# Start of Stored rows

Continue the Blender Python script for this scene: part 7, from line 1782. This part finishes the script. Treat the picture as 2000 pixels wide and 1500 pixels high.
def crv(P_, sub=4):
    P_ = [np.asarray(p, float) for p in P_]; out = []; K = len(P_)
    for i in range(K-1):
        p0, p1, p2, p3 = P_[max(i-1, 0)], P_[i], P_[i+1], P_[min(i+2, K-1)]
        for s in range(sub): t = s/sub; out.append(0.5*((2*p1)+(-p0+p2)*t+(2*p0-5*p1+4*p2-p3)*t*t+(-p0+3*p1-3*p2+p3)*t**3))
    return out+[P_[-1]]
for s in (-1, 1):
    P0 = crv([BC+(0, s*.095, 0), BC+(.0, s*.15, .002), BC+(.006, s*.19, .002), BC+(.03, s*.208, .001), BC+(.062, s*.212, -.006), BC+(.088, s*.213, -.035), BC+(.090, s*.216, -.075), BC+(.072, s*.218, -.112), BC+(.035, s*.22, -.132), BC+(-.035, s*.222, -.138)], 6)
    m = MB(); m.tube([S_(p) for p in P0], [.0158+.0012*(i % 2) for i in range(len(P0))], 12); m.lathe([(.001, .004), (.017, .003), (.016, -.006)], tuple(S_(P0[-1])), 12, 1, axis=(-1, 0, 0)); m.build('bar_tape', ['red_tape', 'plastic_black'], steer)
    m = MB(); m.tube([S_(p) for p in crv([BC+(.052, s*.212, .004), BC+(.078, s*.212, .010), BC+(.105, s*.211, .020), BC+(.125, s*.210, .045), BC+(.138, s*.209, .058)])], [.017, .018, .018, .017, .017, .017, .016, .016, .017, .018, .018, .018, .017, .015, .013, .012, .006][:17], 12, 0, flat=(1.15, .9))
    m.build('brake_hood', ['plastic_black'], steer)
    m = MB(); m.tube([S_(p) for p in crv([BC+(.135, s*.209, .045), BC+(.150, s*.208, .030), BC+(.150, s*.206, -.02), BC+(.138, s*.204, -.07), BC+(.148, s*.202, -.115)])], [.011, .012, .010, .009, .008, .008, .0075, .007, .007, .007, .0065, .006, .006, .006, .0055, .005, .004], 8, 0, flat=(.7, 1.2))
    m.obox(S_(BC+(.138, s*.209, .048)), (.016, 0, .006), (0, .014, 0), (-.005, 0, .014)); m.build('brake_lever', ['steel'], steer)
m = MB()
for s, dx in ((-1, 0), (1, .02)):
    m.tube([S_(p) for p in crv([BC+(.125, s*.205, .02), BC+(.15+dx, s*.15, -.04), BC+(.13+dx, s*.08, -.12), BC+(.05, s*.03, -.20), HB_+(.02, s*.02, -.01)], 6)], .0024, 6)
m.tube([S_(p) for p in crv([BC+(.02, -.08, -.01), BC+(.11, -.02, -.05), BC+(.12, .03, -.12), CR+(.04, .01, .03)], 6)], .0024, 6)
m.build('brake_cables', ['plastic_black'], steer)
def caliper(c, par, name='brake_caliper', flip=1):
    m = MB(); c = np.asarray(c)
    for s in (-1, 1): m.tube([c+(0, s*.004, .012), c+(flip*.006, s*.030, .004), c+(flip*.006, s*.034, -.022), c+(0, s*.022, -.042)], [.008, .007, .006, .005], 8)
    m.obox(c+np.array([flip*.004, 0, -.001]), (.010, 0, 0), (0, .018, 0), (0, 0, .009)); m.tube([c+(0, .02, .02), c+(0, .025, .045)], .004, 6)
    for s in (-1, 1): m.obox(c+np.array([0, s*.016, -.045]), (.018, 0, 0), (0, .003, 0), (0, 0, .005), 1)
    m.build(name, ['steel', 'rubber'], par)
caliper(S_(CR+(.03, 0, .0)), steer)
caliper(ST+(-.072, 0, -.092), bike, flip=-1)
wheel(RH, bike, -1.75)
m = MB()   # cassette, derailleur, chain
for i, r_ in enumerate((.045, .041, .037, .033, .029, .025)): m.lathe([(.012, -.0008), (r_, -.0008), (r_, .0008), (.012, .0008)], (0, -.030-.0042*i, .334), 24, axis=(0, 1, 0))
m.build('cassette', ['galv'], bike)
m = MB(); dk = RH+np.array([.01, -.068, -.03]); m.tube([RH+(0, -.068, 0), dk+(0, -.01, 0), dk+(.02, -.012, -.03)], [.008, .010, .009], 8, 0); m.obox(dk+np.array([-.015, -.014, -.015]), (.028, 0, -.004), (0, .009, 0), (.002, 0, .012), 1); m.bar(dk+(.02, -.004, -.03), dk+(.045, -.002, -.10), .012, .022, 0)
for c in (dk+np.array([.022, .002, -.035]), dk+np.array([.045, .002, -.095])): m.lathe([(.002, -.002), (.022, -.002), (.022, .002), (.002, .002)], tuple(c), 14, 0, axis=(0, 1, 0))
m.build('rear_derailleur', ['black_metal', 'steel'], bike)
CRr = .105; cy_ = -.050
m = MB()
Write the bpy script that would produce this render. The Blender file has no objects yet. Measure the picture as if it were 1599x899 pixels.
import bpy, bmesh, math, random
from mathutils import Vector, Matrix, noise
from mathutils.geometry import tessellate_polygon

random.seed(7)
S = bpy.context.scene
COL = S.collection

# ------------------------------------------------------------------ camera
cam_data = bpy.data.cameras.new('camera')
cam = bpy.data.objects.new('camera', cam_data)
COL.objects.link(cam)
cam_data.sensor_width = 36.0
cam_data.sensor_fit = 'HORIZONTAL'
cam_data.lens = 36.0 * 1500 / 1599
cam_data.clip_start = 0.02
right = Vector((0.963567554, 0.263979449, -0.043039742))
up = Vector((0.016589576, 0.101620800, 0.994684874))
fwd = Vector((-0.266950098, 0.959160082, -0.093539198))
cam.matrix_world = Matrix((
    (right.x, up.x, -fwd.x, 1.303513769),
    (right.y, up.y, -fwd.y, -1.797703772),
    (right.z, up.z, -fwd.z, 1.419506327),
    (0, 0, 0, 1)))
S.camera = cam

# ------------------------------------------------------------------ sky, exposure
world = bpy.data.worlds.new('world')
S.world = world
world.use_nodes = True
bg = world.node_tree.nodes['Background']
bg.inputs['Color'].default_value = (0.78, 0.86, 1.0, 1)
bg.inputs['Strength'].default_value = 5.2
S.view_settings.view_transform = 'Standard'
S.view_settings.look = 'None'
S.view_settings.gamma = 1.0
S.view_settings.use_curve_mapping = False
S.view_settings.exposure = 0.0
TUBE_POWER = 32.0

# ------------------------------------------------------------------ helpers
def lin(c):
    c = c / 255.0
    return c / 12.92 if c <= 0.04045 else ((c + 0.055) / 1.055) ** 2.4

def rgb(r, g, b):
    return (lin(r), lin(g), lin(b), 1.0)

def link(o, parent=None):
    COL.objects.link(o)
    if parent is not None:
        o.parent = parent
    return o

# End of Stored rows

▸ Problem description
Using the data above, repeat exactly the lines that begin at the line with "Write the bpy" and end at the line with "S.camera = cam", both ends included.

▸ Task result
Write the bpy script that would produce this render. The Blender file has no objects yet. Measure the picture as if it were 1599x899 pixels.
import bpy, bmesh, math, random
from mathutils import Vector, Matrix, noise
from mathutils.geometry import tessellate_polygon

random.seed(7)
S = bpy.context.scene
COL = S.collection

# ------------------------------------------------------------------ camera
cam_data = bpy.data.cameras.new('camera')
cam = bpy.data.objects.new('camera', cam_data)
COL.objects.link(cam)
cam_data.sensor_width = 36.0
cam_data.sensor_fit = 'HORIZONTAL'
cam_data.lens = 36.0 * 1500 / 1599
cam_data.clip_start = 0.02
right = Vector((0.963567554, 0.263979449, -0.043039742))
up = Vector((0.016589576, 0.101620800, 0.994684874))
fwd = Vector((-0.266950098, 0.959160082, -0.093539198))
cam.matrix_world = Matrix((
    (right.x, up.x, -fwd.x, 1.303513769),
    (right.y, up.y, -fwd.y, -1.797703772),
    (right.z, up.z, -fwd.z, 1.419506327),
    (0, 0, 0, 1)))
S.camera = cam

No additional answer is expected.